Predictions of the coming collapse of Chinese politics are today commonplace, however this talk explores a radically different alternative. China, it argues, is a one-party-dominated political system whose surprising levels of public support and resilience in the face of serious economic, environmental and social problems suggest that it is more durable than most outside observers suppose. China is not an ailing ‘autocracy’, a case of ‘crony capitalism’ or a blindly repressive ‘authoritarian regime’. The rulers of China are in fact experimenting with a wide range of locally-made democratic tools designed to win the trust and loyalty of their subjects.

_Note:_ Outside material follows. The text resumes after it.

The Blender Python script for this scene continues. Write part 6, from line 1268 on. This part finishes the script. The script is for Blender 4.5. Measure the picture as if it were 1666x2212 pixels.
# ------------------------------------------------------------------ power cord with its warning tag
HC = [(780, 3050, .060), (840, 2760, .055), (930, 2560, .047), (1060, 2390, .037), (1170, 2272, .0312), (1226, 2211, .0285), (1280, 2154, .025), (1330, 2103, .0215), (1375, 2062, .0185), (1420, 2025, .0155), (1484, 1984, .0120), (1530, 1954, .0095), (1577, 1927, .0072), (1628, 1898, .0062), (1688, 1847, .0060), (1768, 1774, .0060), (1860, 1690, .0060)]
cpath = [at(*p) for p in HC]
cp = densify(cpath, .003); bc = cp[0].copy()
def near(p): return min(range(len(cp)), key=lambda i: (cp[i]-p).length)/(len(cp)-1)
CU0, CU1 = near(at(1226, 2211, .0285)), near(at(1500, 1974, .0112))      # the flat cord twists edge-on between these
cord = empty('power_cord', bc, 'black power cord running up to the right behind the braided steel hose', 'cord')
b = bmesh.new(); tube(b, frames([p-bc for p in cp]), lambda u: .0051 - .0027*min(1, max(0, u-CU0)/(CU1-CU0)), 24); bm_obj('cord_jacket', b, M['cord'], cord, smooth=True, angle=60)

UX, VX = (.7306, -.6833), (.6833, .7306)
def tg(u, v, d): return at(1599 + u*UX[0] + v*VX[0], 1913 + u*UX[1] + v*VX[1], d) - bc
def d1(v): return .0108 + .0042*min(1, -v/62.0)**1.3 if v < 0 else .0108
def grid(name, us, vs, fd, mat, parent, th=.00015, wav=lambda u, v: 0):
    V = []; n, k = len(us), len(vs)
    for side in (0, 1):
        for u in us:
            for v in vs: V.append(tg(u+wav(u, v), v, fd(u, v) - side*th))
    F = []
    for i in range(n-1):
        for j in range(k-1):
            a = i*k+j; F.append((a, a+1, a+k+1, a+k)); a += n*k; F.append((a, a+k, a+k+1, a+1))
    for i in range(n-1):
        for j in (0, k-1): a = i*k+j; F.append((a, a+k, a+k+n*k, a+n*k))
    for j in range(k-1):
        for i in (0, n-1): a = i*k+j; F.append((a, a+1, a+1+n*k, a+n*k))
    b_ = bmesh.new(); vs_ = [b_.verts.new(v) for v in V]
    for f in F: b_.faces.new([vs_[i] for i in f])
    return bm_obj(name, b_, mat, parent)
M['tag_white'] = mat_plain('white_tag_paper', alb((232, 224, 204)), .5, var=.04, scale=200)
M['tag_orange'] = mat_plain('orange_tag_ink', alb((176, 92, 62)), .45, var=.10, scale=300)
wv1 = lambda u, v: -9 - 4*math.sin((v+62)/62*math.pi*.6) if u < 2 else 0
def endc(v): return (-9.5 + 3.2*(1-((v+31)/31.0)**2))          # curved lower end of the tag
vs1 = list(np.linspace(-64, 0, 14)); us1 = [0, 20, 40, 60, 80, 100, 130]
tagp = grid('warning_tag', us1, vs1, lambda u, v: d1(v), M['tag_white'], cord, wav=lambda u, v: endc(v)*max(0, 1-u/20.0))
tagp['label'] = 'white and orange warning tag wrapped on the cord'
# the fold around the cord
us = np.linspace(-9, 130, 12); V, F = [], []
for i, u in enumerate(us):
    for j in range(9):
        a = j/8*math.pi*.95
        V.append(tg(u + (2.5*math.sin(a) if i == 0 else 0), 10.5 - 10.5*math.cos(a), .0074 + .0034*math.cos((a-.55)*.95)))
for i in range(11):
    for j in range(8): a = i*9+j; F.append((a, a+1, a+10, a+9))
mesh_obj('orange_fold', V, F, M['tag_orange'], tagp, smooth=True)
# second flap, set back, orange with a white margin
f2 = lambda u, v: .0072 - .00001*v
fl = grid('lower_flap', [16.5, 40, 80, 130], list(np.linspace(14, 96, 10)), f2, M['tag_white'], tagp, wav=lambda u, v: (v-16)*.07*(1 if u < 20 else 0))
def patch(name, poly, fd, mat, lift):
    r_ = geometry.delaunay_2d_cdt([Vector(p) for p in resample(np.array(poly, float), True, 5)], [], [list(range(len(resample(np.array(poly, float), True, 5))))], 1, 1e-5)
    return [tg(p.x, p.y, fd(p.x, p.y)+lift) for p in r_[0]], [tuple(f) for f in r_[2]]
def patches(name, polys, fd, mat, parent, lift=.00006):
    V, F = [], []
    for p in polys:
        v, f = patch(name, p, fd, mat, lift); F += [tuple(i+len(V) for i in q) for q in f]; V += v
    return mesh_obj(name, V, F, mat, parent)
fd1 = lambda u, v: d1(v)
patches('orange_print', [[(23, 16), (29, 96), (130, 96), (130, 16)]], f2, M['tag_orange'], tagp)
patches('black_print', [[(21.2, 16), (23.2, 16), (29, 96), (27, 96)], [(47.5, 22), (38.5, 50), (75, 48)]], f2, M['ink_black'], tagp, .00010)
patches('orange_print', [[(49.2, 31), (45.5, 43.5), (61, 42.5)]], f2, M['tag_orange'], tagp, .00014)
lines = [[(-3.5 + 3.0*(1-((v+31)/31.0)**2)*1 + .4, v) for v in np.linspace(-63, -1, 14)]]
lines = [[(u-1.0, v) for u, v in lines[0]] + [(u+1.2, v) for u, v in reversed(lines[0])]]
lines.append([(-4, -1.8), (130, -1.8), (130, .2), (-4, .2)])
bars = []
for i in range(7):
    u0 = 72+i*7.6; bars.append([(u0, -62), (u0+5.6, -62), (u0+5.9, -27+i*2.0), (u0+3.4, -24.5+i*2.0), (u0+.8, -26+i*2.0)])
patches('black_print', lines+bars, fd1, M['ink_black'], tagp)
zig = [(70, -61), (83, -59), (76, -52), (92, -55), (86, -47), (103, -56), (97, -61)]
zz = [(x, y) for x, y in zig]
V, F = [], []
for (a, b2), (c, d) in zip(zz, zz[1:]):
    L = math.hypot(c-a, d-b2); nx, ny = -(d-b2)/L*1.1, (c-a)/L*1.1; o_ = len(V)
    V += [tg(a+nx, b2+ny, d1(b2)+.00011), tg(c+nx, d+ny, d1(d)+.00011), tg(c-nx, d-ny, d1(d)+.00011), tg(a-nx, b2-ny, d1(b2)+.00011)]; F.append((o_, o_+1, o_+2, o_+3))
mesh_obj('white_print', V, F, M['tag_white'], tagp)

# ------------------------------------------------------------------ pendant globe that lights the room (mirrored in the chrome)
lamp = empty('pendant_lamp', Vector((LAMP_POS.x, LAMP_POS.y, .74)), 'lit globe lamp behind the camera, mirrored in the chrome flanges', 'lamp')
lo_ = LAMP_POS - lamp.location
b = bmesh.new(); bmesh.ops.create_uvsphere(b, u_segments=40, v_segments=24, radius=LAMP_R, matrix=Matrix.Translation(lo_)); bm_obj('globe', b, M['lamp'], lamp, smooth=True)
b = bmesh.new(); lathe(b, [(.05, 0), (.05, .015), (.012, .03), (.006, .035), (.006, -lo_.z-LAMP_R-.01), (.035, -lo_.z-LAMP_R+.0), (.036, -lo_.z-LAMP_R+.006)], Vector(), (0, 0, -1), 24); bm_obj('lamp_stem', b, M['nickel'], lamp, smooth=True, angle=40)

Examples probed in this talk include the injection of accountability mechanisms into state bureaucracy, the toleration of independent public opinion leaders, the growing reliance of Party officials and corporate executives on public opinion polls and ‘democratic style’, and the calculated use by Party officials of digitally networked media as early warning devices. The talk examines why locally-made democratic practices often favour one-party rule and why China is becoming a globally significant political laboratory: a 21st century testing ground for a new type of top-down popular government at odds with power-sharing democracy as it was known during the past generation.

John Keane is co-founder of the Sydney Democracy Network (SDN) and Professor of Politics at the University of Sydney and the Wissenschaftszentrum Berlin (WZB). His full-scale history of democracy, The Life and Death of Democracy (2009), was short-listed for the 2010 Non-Fiction Prime Minister’s Literary Award, and recently ranked (by one of Japan’s leading newspapers, Asahi Shimbun) within the top three non-fiction books published during 2013 in Japan.

Chair: Luigi Tomba is Director of the China Studies Centre at the University of Sydney. His latest book on urban neighbourhood life and politics The Government Next Door: Neighbourhood Politics in Urban China was honoured by the American Association for Asian studies with the 2016 Joseph Levenson prize.